■ Directions: Write out the opening lines of the data word for word, up to and including the line with "PI = math.pi", and leave every picture and every later line out.

■ Information provided:
┄┄┄┄┄┄┄┄┄┄

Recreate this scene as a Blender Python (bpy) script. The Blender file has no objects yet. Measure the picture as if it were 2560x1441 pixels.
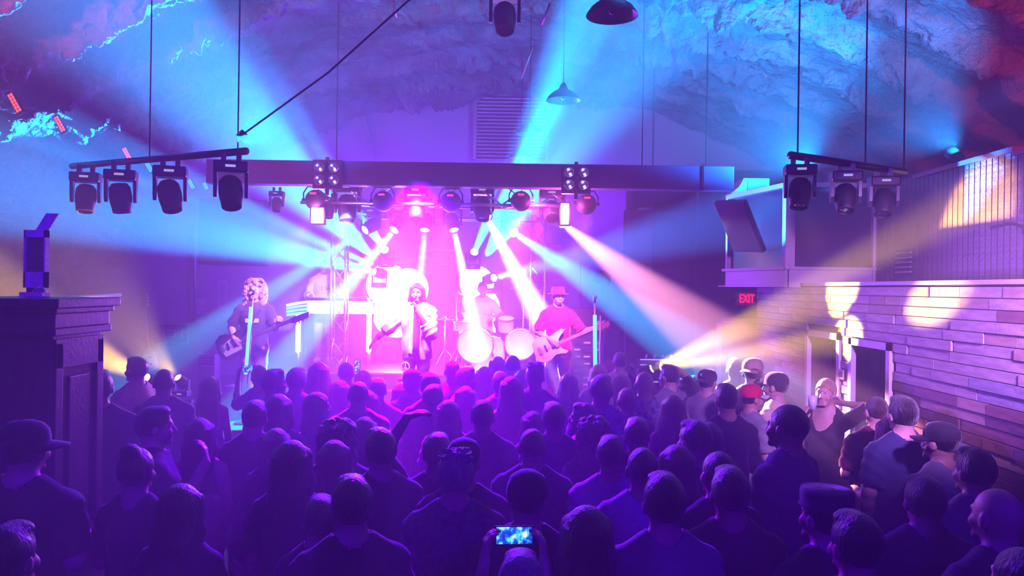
import bpy, bmesh, math, random
import numpy as np
from mathutils import Vector, Matrix, Quaternion, noise as mnoise

S = bpy.context.scene
COL = S.collection
random.seed(7)
PI = math.pi

# ------------------------------------------------------------------ camera
F = 1900.0                       # focal length in pixels of the 2560 px wide frame
CAM_Z = 2.45
ROLL = math.radians(0.8)
cam_data = bpy.data.cameras.new('camera')
cam = bpy.data.objects.new('camera', cam_data)
COL.objects.link(cam)
cam_data.sensor_width = 36.0
cam_data.lens = 36.0 * F / 2560.0
cam_data.clip_end = 100
cam.location = (0, 0, CAM_Z)
cam.rotation_euler = (Matrix.Rotation(PI / 2, 4, 'X') @ Matrix.Rotation(ROLL, 4, 'Z')).to_euler()
S.camera = cam

def at(px, py, d):
    """world point at depth d (metres along the view axis) that the camera sees at a pixel"""
    u, v = px - 1280.0, 720.5 - py
    c, s = math.cos(ROLL), math.sin(ROLL)
    return Vector(((u * c - v * s) * d / F, d, CAM_Z + (u * s + v * c) * d / F))

# ------------------------------------------------------------------ world: black, hazy air
world = bpy.data.worlds.new('world')
S.world = world
world.use_nodes = True
wn = world.node_tree
wn.nodes['Background'].inputs[0].default_value = (0.01, 0.0, 0.04, 1)
wn.nodes['Background'].inputs[1].default_value = 0.0
hz = wn.nodes.new('ShaderNodeVolumeScatter')
hz.inputs['Color'].default_value = (1, 1, 1, 1)
hz.inputs['Density'].default_value = 0.055
hz.inputs['Anisotropy'].default_value = 0.15
wn.links.new(hz.outputs[0], wn.nodes['World Output'].inputs['Volume'])

S.view_settings.view_transform = 'Standard'
S.view_settings.look = 'None'
S.view_settings.gamma = 1.0
S.view_settings.exposure = 0.0
S.view_settings.use_curve_mapping = False
S.cycles.max_bounces = 3
S.cycles.diffuse_bounces = 0
S.cycles.glossy_bounces = 1
S.cycles.transmission_bounces = 2
S.cycles.transparent_max_bounces = 6
S.cycles.volume_bounces = 0
S.cycles.use_denoising = True
S.cycles.use_light_tree = True
S.cycles.adaptive_threshold = 0.02
S.cycles.sample_clamp_indirect = 6.0

# ------------------------------------------------------------------ light helpers and the venue's light rig
CYAN = (0.0, 0.30, 1.0)
AQUA = (0.0, 0.62, 1.0)
MAGENTA = (1.0, 0.05, 0.85)
PINK = (1.0, 0.42, 0.75)
VIOLET = (0.22, 0.03, 1.0)
AMBER = (1.0, 0.58, 0.05)

def aim(o, target):
    o.rotation_euler = (Vector(target) - o.location).to_track_quat('-Z', 'Y').to_euler()

def spot(name, loc, target, col, watts, deg, blend=0.35, rad=0.05):
    l = bpy.data.lights.new(name, 'SPOT')
    l.color = col; l.energy = watts; l.spot_size = math.radians(deg); l.spot_blend = blend
    l.shadow_soft_size = rad
    o = bpy.data.objects.new(name, l); COL.objects.link(o)
    o.location = loc; aim(o, target)
    return o

def point(name, loc, col, watts, rad=0.1):
    l = bpy.data.lights.new(name, 'POINT')
    l.color = col; l.energy = watts; l.shadow_soft_size = rad
    o = bpy.data.objects.new(name, l); COL.objects.link(o); o.location = loc
    return o

def area(name, loc, target, col, watts, sx, sy, spread=180):
    l = bpy.data.lights.new(name, 'AREA')
    l.shape = 'RECTANGLE'; l.size = sx; l.size_y = sy
    l.color = col; l.energy = watts; l.spread = math.radians(spread)
    o = bpy.data.objects.new(name, l); COL.objects.link(o); o.location = loc; aim(o, target)
    return o

# beams of the moving heads: name, lens pixel, lens depth, target pixel, target depth, colour, watts, cone, blend
BEAMS = [
    # lamps on the rear truss, pointing down over the stage and the crowd
    ('truss_beam_far_left', (912, 576), 12.0, (455, 872), 9.6, AQUA, 35000, 8, .3),
    ('truss_beam_left', (985, 576), 12.0, (800, 800), 10.6, AQUA, 45000, 10, .3),
    ('truss_beam_mid_left', (1062, 576), 12.0, (1036, 860), 11.0, AQUA, 32000, 8, .3),
    ('truss_beam_mid_right', (1135, 576), 12.0, (1196, 860), 11.0, (0.3, .8, 1), 60000, 8, .3),
    ('truss_beam_white', (1218, 546), 11.6, (1436, 950), 10.0, (1, .55, .85), 100000, 11, .35),
    ('truss_beam_blue', (1285, 582), 12.0, (1760, 900), 8.0, (0.0, .42, 1), 50000, 8.5, .3),
    ('truss_beam_rose', (1408, 560), 11.0, (1840, 900), 7.6, (1, .34, .55), 34000, 12, .35),
    # floor lamps at the back of the stage, pointing up and out
    ('up_beam_left_narrow', (962, 625), 13.1, (480, -60), 7.0, CYAN, 260000, 8.5, .4),
    ('up_beam_left_wide', (930, 640), 13.1, (215, -40), 7.0, CYAN, 130000, 18, .5),
    ('up_beam_right_narrow', (1186, 630), 13.1, (1500, -60), 7.2, CYAN, 200000, 7.5, .4),
    ('up_beam_right_wide', (1215, 640), 13.1, (1690, -80), 7.0, CYAN, 210000, 18, .5),
    ('side_beam_left_upper', (935, 665), 13.1, (310, 395), 10.0, CYAN, 110000, 9, .5),
    ('side_beam_left_lower', (935, 680), 13.1, (60, 462), 9.0, CYAN, 130000, 16, .5),
    ('side_beam_right', (1235, 695), 13.1, (1895, 530), 8.5, (.02, .20, 1), 60000, 9.5, .45),
    # amber lamps standing at both sides of the stage front
    ('amber_beam_right_high', (1630, 922), 8.3, (2440, 560), 6.3, AMBER, 17000, 15, .5),
    ('amber_beam_right_low', (1654, 918), 8.3, (2125, 850), 6.86, AMBER, 14000, 11, .4),
    ('amber_beam_right_side', (1642, 916), 8.3, (2360, 742), 5.4, AMBER, 4500, 7, .5),
    ('amber_beam_left', (366, 944), 8.4, (258, 894), 7.6, AMBER, 6000, 20, .5),
    ('amber_beam_left_low', (444, 944), 8.4, (330, 830), 7.8, AMBER, 900, 46, .8),
]
for nm, lp, ld, tp, td, c, w_, deg, bl in BEAMS:
    p, t = at(*lp, ld), at(*tp, td)
    d = (t - p).normalized()
    spot(nm, p + d * 0.03, t, c, w_, deg, bl, 0.045)

# two big strobes at the back of the stage
STROBES = [at(988, 745, 13.2), at(1196, 760, 13.2)]
for i, p in enumerate(STROBES):
    spot('strobe_light', p + Vector((0, -.12, 0)), p + Vector((0.0, -5, -.35)), (1.0, .42, .85), 1200, 80, .9, .25)
    spot('strobe_violet', p + Vector((0, -.12, -.25)), p + Vector((0.0, -5, -.9)), (.17, .0, 1.0), 4500, 140, .8, .25)
# strobe bars hung from the header
HD = 8.9                       # depth of the header beam; the front truss hangs right behind it
point('panel_glow_left', at(793, 540, HD+.22), (1, .2, .75), 45, .1)
point('panel_glow_right', at(1413, 530, HD+.22), (1, .10, .70), 90, .1)
# front truss par can washes over the band, plus one added for keyboard player
for px_, tg_, col_, w_ in ((957, (1042, 800, 9.8), (1, .42, .85), 1300), (1127, (1060, 800, 9.9), (1, .42, .85), 900), (788, (640, 790, 10.0), (.62, .28, 1), 1500), (1466, (1396, 800, 10.3), (1, .20, .55), 1500), (1302, (1235, 820, 12.0), (1, .35, .85), 2600), (868, (808, 740, 13.1), (.7, .6, 1), 3500)):
    spot('band_wash', at(px_, 506, HD+.05) + Vector((0, .0, -.12)), at(*tg_), col_, w_, 34 if px_ != 868 else 18, .8, .08)
# magenta wash over the stage
spot('magenta_wash', at(1040, 500, HD+.3), at(1050, 880, 11.0), MAGENTA, 6500, 74, .8, .2)
spot('magenta_wash', at(1330, 500, HD+.3), at(1330, 880, 11.2), MAGENTA, 4500, 66, .8, .2)
# washes on the header that point down over the crowd
spot('crowd_magenta', at(1010, 466, HD-.4), at(1030, 1000, 7.0), (1, .0, .9), 3200, 50, .9, .1)
spot('crowd_violet', at(1050, 466, HD-.4), at(1060, 1110, 5.6), (.17, 0, 1), 8500, 62, .9, .1)
# violet wash on the rear wall
area('rear_wall_wash', at(1020, 470, 12.6), at(1020, 580, 14.5), (.17, .02, 1), 340, 8.5, .3)
area('upper_wall_wash', at(1000, 405, 10.9), at(1100, 250, 14.5), (.15, .015, 1), 130, 6.0, .3)
# added violet fill lights out of view, for planks, crowd and pillar
spot('plank_wash', (2.5, 2.7, 3.0), (3.02, 6.4, 1.9), (.62, .24, 1), 1700, 54, .8, .12)
area('house_wash_right', (2.6, -1.8, 4.4), (-2.6, 6.0, .8), (.07, .0, 1), 130, 1.2, .5, 150)
area('house_wash_left', (-3.6, -1.6, 4.4), (1.6, 6.0, .8), (.07, .0, 1), 110, 1.2, .5, 150)
spot('pillar_wash', (-1.1, .9, 4.3), (-3.0, 4.5, 2.5), (.12, .0, 1), 520, 50, .8, .1)
# red washes that graze the ceiling
spot('red_wash_right', (3.5, 1.3, 3.55), (4.6, 4.9, 5.4), (1, .07, .04), 2200, 66, .6, .1)
spot('red_wash_left', (-4.4, 3.4, 4.4), (-2.9, 8.2, 6.0), (1, .05, .12), 1300, 60, .6, .1)
# blue washes added to rake the vault, at booth roof, parapet and left pipe
spot('blue_vault_wash', (3.25, 8.35, 3.78), (2.3, 10.0, 5.9), (0, .30, 1), 2000, 125, .6, .06)
spot('blue_vault_wash', (3.90, 6.70, 3.72), (3.2, 9.0, 5.7), (0, .28, 1), 1300, 95, .6, .06)
spot('blue_vault_wash', at(606, 352, 5.6), at(870, 100, 9.8), (0, .30, 1), 2300, 46, .7, .05)

# ------------------------------------------------------------------ materials
MATS = {}
def mat(name, col=(.5, .5, .5), rough=.6, metal=0.0, emit=None, strength=0.0, noise_amt=0.0, noise_scale=6.0,
        bump=0.0, bump_scale=20.0, col2=None, spec=None, wave=None, bstretch=None, sheen=0.0, bdist=.03):
    if name in MATS: return MATS[name]
    m = bpy.data.materials.new(name); m.use_nodes = True
    nt = m.node_tree; b = nt.nodes['Principled BSDF']
    b.inputs['Base Color'].default_value = (*col, 1)
    b.inputs['Roughness'].default_value = rough
    b.inputs['Metallic'].default_value = metal
    if sheen: b.inputs['Sheen Weight'].default_value = sheen; b.inputs['Sheen Roughness'].default_value = .35
    if spec is not None: b.inputs['Specular IOR Level'].default_value = spec
    if emit:
        b.inputs['Emission Color'].default_value = (*emit, 1)
        b.inputs['Emission Strength'].default_value = strength
        m.cycles.emission_sampling = 'NONE'
    tc = None
    if noise_amt or col2 or bump or wave:
        tc = nt.nodes.new('ShaderNodeTexCoord')
    if noise_amt or col2:
        n = nt.nodes.new('ShaderNodeTexNoise'); n.inputs['Scale'].default_value = noise_scale; n.inputs['Detail'].default_value = 4
        r = nt.nodes.new('ShaderNodeValToRGB')
        c2 = col2 if col2 else tuple(max(0, x * (1 - noise_amt)) for x in col)
        r.color_ramp.elements[0].position = .35; r.color_ramp.elements[0].color = (*c2, 1)
        r.color_ramp.elements[1].position = .65; r.color_ramp.elements[1].color = (*col, 1)
        src = tc.outputs['Object']
        if wave:
            mp = nt.nodes.new('ShaderNodeMapping'); mp.inputs['Scale'].default_value = wave
            nt.links.new(src, mp.inputs[0]); src = mp.outputs[0]
        nt.links.new(src, n.inputs['Vector'])
        nt.links.new(n.outputs['Fac'], r.inputs['Fac']); nt.links.new(r.outputs['Color'], b.inputs['Base Color'])
    if bump:
        n2 = nt.nodes.new('ShaderNodeTexNoise'); n2.inputs['Scale'].default_value = bump_scale; n2.inputs['Detail'].default_value = 5
        bp = nt.nodes.new('ShaderNodeBump'); bp.inputs['Strength'].default_value = bump; bp.inputs['Distance'].default_value = bdist
        bs = tc.outputs['Object']
        if bstretch:
            mb_ = nt.nodes.new('ShaderNodeMapping'); mb_.inputs['Scale'].default_value = bstretch
            nt.links.new(bs, mb_.inputs[0]); bs = mb_.outputs[0]
        nt.links.new(bs, n2.inputs['Vector'])
        nt.links.new(n2.outputs['Fac'], bp.inputs['Height']); nt.links.new(bp.outputs['Normal'], b.inputs['Normal'])
    MATS[name] = m
    return m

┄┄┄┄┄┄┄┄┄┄

■ Result:
Recreate this scene as a Blender Python (bpy) script. The Blender file has no objects yet. Measure the picture as if it were 2560x1441 pixels.
import bpy, bmesh, math, random
import numpy as np
from mathutils import Vector, Matrix, Quaternion, noise as mnoise

S = bpy.context.scene
COL = S.collection
random.seed(7)
PI = math.pi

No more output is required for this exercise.